Reliability of Vouchers

12. Would landlords be able to rely on vouchers to the same extent that they do under the current system?
No.
Mr. Liu correctly pointed out that most voucher contracts currently last for only one year and that states could continue this practice under the block grant. But the block grant would eliminate the federal government’s commitment to provide enough funding to renew those contracts at the end of each year; this commitment is the most important underpinning of landlord confidence in the program. As a result, landlords could be deterred from accepting vouchers. The National Association of Realtors and six other groups representing housing owners and managers sent a letter to Secretary Martinez this year pointing out that the block grant could “have a chilling impact on market participation in the program.”

13. Would families using vouchers to cover mortgage payments and other homeownership costs be protected under the block grant?
Not necessarily.
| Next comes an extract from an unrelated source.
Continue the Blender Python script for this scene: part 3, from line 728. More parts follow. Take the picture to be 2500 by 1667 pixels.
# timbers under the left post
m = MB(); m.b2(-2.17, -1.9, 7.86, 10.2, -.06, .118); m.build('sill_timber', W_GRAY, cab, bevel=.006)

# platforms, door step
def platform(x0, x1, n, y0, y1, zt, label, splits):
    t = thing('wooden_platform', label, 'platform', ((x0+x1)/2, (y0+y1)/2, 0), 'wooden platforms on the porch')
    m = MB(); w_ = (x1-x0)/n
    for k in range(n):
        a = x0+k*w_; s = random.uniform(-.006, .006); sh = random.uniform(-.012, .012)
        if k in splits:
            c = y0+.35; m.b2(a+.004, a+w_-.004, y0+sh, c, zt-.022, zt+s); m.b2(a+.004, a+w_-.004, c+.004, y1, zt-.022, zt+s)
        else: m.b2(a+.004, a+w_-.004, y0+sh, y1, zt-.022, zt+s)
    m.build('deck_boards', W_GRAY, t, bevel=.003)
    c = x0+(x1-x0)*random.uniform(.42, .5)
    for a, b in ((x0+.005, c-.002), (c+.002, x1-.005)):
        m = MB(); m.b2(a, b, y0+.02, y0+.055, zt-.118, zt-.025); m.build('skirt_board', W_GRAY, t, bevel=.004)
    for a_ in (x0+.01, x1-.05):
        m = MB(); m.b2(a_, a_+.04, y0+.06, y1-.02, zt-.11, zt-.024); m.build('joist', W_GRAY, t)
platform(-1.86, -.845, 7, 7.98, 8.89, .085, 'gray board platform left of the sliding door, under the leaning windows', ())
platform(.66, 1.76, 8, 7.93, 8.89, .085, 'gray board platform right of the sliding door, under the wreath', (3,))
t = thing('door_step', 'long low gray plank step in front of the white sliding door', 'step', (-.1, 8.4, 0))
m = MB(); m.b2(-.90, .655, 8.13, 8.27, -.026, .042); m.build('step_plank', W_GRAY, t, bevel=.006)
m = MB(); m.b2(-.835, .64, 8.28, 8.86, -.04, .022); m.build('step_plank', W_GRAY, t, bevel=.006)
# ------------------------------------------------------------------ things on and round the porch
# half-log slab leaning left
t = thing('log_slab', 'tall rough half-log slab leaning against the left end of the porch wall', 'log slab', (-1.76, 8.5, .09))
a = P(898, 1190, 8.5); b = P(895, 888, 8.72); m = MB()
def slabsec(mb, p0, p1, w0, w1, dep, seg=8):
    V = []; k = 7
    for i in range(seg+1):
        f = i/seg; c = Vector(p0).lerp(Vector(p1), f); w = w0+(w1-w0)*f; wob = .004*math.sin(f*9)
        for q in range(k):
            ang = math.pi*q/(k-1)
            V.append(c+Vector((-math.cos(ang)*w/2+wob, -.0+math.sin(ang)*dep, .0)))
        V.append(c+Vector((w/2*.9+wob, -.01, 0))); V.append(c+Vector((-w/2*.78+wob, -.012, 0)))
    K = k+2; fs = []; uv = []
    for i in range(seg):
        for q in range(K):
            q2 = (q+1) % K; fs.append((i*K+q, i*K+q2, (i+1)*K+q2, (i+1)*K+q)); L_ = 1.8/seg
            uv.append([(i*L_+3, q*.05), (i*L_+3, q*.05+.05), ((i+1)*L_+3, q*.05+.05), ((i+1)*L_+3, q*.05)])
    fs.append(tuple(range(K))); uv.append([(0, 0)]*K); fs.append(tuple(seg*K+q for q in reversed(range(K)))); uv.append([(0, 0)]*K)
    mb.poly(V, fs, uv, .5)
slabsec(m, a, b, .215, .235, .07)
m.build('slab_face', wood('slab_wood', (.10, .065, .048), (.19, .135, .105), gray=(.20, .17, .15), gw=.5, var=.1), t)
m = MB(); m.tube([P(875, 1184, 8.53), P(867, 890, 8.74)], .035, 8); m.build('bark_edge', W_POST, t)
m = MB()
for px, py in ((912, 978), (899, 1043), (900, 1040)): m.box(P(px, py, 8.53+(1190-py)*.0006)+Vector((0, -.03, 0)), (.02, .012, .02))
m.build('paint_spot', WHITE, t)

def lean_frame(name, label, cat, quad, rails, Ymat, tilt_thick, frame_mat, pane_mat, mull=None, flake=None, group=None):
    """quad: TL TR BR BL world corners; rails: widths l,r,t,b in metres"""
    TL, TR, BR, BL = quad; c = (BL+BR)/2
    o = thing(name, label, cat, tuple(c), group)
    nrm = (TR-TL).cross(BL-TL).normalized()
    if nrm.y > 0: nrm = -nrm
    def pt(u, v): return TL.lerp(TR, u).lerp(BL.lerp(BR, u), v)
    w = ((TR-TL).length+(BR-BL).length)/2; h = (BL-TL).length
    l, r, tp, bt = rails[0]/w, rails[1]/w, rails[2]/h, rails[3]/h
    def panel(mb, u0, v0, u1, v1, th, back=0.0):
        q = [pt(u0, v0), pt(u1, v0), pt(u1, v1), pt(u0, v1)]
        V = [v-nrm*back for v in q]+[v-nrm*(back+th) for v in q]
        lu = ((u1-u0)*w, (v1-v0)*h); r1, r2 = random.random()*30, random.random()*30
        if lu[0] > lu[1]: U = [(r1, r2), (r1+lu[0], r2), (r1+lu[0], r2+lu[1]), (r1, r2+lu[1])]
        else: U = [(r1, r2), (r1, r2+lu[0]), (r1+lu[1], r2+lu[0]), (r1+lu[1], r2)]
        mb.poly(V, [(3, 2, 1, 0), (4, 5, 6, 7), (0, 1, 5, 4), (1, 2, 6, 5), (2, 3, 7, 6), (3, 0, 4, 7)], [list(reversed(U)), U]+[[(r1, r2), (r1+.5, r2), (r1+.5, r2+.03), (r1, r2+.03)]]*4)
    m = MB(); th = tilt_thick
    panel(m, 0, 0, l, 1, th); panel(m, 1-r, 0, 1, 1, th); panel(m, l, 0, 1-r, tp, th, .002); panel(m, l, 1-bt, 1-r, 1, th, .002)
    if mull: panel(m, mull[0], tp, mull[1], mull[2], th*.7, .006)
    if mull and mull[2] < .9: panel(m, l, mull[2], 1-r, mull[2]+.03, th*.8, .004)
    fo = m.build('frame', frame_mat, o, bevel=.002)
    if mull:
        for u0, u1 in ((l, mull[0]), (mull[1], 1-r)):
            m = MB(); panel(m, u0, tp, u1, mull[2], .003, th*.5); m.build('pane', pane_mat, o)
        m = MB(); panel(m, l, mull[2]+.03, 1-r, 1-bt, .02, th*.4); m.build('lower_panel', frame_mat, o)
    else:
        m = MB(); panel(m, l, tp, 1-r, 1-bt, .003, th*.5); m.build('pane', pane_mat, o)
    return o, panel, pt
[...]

The House bill would ensure that under most circumstances, families using vouchers to cover homeownership costs would continue to receive the same assistance as they currently do and for the same length of time as is required under current law. Under the Senate version of the bill, by contrast, this protection would only last for five years, a period far shorter than a typical mortgage term. In either case, however, the protection would be “subject to appropriations,” so a state could cut back on assistance to families receiving homeownership assistance if funding for the block grant eroded over time, as would be likely. Furthermore, these protections only apply to families already receiving homeownership assistance under the current system, so voucher subsidies used to help new families cover the costs of homeownership after enactment of a block grant would be even less reliable.